After winning All-Ohio honors at Greenville High, he became an All-Big Ten lineman at Purdue and then was chosen in the second round of the 2001 draft by the Patriots.
Since then he has played in 172 games (starting all but two), been selected to the Pro Bowl three times and won three Super Bowl rings.
While he’s made his name with muscle, he’s just as well known around the Pats dressing room for his mirth. When a hang-on-every-word young reporter asked him why he had been so successful for so many years, Light’s brown eyes lit up as he shared the secret of his success:
“I keep a salt block in my house and I lick it constantly. That’s pretty much been the key to my success. I’m like a deer in the woods looking for minerals at any chance.”

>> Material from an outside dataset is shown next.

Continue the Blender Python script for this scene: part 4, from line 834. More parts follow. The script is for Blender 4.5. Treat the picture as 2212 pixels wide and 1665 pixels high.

One thing he did find was gold, signing a six-year contract extension worth $27 million in 2004. After that, Light enrolled in the NFL Business Management and Entrepreneurial Program and soon after began his foundation, which now has a bit more than a $1 million endowment.
“It was all his idea to start the foundation,” Bill Light said. “From the time Matt was a little kid, he was looking out for someone else. He was a protector — literally. If there was another little kid getting picked on, even if it took physicality, Matt would put a stop to it. He’s been like that forever.”
Light’s foundation not only uses the outdoors to help young people better themselves, but it takes on a myriad of other causes. He holds a football camp every year in Greenville. An auction last fall raised $40,000 for three elementary schools in Foxborough, Mass.
When Dan Pires, a popular 52-year-old New Bedford Standard Times sportswriter died during a workout on a school track in 2008, Light sponsored a scholarship in memory of him.
One of the unique things the foundation does is sponsor its Vohokase leadership training camp. It originated while Light was on a trip to hunt buffalo with members of the Cheyenne tribe in Montana.